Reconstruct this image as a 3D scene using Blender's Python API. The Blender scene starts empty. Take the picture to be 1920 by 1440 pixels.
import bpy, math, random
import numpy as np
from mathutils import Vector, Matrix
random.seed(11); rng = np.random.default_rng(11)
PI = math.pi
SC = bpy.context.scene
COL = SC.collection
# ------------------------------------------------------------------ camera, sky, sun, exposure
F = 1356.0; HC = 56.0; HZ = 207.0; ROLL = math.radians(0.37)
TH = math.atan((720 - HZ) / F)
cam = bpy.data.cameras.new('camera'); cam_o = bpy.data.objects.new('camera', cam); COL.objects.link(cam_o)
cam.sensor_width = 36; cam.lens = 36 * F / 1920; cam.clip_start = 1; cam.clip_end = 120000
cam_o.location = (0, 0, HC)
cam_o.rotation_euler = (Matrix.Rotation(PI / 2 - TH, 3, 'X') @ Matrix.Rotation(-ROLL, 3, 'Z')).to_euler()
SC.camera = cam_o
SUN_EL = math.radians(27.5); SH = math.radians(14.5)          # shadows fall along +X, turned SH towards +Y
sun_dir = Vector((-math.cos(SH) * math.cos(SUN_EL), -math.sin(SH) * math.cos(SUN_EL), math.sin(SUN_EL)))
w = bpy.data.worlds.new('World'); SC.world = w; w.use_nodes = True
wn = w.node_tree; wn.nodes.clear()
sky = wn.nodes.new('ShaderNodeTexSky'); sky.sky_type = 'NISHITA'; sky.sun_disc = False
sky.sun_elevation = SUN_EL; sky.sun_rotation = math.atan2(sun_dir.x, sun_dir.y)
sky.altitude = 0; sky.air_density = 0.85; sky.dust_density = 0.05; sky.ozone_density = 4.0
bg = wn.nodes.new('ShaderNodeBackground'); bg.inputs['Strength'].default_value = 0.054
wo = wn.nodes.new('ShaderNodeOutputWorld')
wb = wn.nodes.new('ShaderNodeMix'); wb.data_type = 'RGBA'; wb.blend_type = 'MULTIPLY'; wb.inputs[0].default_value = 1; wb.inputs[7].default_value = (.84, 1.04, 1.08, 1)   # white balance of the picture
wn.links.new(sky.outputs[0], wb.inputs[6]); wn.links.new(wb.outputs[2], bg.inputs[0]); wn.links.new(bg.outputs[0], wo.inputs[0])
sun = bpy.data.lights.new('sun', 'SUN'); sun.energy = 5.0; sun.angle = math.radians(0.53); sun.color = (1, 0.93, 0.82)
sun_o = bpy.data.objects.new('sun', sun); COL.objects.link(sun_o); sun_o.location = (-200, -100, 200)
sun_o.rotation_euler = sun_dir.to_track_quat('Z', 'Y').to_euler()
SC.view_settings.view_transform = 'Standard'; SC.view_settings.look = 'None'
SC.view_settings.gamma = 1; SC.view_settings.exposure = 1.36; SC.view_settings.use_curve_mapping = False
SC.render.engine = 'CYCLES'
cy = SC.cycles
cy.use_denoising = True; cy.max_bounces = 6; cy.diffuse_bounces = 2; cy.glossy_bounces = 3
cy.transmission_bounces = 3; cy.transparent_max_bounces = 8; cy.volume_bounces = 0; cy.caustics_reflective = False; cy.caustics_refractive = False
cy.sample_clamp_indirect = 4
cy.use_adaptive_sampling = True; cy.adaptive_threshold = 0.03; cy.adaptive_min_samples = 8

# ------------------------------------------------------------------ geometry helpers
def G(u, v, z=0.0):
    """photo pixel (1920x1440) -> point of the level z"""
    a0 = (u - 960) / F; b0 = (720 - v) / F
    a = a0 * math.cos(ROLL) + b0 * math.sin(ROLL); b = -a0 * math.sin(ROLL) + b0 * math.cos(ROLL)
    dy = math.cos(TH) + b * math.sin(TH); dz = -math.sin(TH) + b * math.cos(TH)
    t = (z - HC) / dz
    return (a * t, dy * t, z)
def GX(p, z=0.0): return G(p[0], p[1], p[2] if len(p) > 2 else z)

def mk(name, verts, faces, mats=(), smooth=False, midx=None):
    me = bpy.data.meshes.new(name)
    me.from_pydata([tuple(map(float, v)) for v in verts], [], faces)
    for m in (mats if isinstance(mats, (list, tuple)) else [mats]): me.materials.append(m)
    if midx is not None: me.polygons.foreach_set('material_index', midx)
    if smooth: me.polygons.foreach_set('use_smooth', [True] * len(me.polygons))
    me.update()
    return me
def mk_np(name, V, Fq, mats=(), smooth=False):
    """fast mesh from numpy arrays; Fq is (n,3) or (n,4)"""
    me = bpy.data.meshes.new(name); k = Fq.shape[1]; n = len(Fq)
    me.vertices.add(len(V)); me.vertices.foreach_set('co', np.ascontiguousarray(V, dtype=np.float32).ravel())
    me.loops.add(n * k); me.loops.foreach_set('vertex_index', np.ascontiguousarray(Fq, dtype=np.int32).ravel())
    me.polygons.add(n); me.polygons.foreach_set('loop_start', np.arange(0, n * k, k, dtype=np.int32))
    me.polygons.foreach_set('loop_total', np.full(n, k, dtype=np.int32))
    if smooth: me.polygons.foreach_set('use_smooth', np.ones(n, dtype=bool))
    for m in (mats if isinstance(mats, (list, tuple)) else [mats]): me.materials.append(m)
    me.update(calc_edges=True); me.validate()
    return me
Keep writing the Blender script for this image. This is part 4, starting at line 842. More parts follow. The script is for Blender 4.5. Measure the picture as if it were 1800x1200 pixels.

——

STATED GOAL = From the preceding material, extract every line exactly.

RESULT FOR THIS EXERCISE =
Reconstruct this image as a 3D scene using Blender's Python API. The Blender scene starts empty. Take the picture to be 1920 by 1440 pixels.
import bpy, math, random
import numpy as np
from mathutils import Vector, Matrix
random.seed(11); rng = np.random.default_rng(11)
PI = math.pi
SC = bpy.context.scene
COL = SC.collection
# ------------------------------------------------------------------ camera, sky, sun, exposure
F = 1356.0; HC = 56.0; HZ = 207.0; ROLL = math.radians(0.37)
TH = math.atan((720 - HZ) / F)
cam = bpy.data.cameras.new('camera'); cam_o = bpy.data.objects.new('camera', cam); COL.objects.link(cam_o)
cam.sensor_width = 36; cam.lens = 36 * F / 1920; cam.clip_start = 1; cam.clip_end = 120000
cam_o.location = (0, 0, HC)
cam_o.rotation_euler = (Matrix.Rotation(PI / 2 - TH, 3, 'X') @ Matrix.Rotation(-ROLL, 3, 'Z')).to_euler()
SC.camera = cam_o
SUN_EL = math.radians(27.5); SH = math.radians(14.5)          # shadows fall along +X, turned SH towards +Y
sun_dir = Vector((-math.cos(SH) * math.cos(SUN_EL), -math.sin(SH) * math.cos(SUN_EL), math.sin(SUN_EL)))
w = bpy.data.worlds.new('World'); SC.world = w; w.use_nodes = True
wn = w.node_tree; wn.nodes.clear()
sky = wn.nodes.new('ShaderNodeTexSky'); sky.sky_type = 'NISHITA'; sky.sun_disc = False
sky.sun_elevation = SUN_EL; sky.sun_rotation = math.atan2(sun_dir.x, sun_dir.y)
sky.altitude = 0; sky.air_density = 0.85; sky.dust_density = 0.05; sky.ozone_density = 4.0
bg = wn.nodes.new('ShaderNodeBackground'); bg.inputs['Strength'].default_value = 0.054
wo = wn.nodes.new('ShaderNodeOutputWorld')
wb = wn.nodes.new('ShaderNodeMix'); wb.data_type = 'RGBA'; wb.blend_type = 'MULTIPLY'; wb.inputs[0].default_value = 1; wb.inputs[7].default_value = (.84, 1.04, 1.08, 1)   # white balance of the picture
wn.links.new(sky.outputs[0], wb.inputs[6]); wn.links.new(wb.outputs[2], bg.inputs[0]); wn.links.new(bg.outputs[0], wo.inputs[0])
sun = bpy.data.lights.new('sun', 'SUN'); sun.energy = 5.0; sun.angle = math.radians(0.53); sun.color = (1, 0.93, 0.82)
sun_o = bpy.data.objects.new('sun', sun); COL.objects.link(sun_o); sun_o.location = (-200, -100, 200)
sun_o.rotation_euler = sun_dir.to_track_quat('Z', 'Y').to_euler()
SC.view_settings.view_transform = 'Standard'; SC.view_settings.look = 'None'
SC.view_settings.gamma = 1; SC.view_settings.exposure = 1.36; SC.view_settings.use_curve_mapping = False
SC.render.engine = 'CYCLES'
cy = SC.cycles
cy.use_denoising = True; cy.max_bounces = 6; cy.diffuse_bounces = 2; cy.glossy_bounces = 3
cy.transmission_bounces = 3; cy.transparent_max_bounces = 8; cy.volume_bounces = 0; cy.caustics_reflective = False; cy.caustics_refractive = False
cy.sample_clamp_indirect = 4
cy.use_adaptive_sampling = True; cy.adaptive_threshold = 0.03; cy.adaptive_min_samples = 8

# ------------------------------------------------------------------ geometry helpers
def G(u, v, z=0.0):
    """photo pixel (1920x1440) -> point of the level z"""
    a0 = (u - 960) / F; b0 = (720 - v) / F
    a = a0 * math.cos(ROLL) + b0 * math.sin(ROLL); b = -a0 * math.sin(ROLL) + b0 * math.cos(ROLL)
    dy = math.cos(TH) + b * math.sin(TH); dz = -math.sin(TH) + b * math.cos(TH)
    t = (z - HC) / dz
    return (a * t, dy * t, z)
def GX(p, z=0.0): return G(p[0], p[1], p[2] if len(p) > 2 else z)

def mk(name, verts, faces, mats=(), smooth=False, midx=None):
    me = bpy.data.meshes.new(name)
    me.from_pydata([tuple(map(float, v)) for v in verts], [], faces)
    for m in (mats if isinstance(mats, (list, tuple)) else [mats]): me.materials.append(m)
    if midx is not None: me.polygons.foreach_set('material_index', midx)
    if smooth: me.polygons.foreach_set('use_smooth', [True] * len(me.polygons))
    me.update()
    return me
def mk_np(name, V, Fq, mats=(), smooth=False):
    """fast mesh from numpy arrays; Fq is (n,3) or (n,4)"""
    me = bpy.data.meshes.new(name); k = Fq.shape[1]; n = len(Fq)
    me.vertices.add(len(V)); me.vertices.foreach_set('co', np.ascontiguousarray(V, dtype=np.float32).ravel())
    me.loops.add(n * k); me.loops.foreach_set('vertex_index', np.ascontiguousarray(Fq, dtype=np.int32).ravel())
    me.polygons.add(n); me.polygons.foreach_set('loop_start', np.arange(0, n * k, k, dtype=np.int32))
    me.polygons.foreach_set('loop_total', np.full(n, k, dtype=np.int32))
    if smooth: me.polygons.foreach_set('use_smooth', np.ones(n, dtype=bool))
    for m in (mats if isinstance(mats, (list, tuple)) else [mats]): me.materials.append(m)
    me.update(calc_edges=True); me.validate()
    return me
Keep writing the Blender script for this image. This is part 4, starting at line 842. More parts follow. The script is for Blender 4.5. Measure the picture as if it were 1800x1200 pixels.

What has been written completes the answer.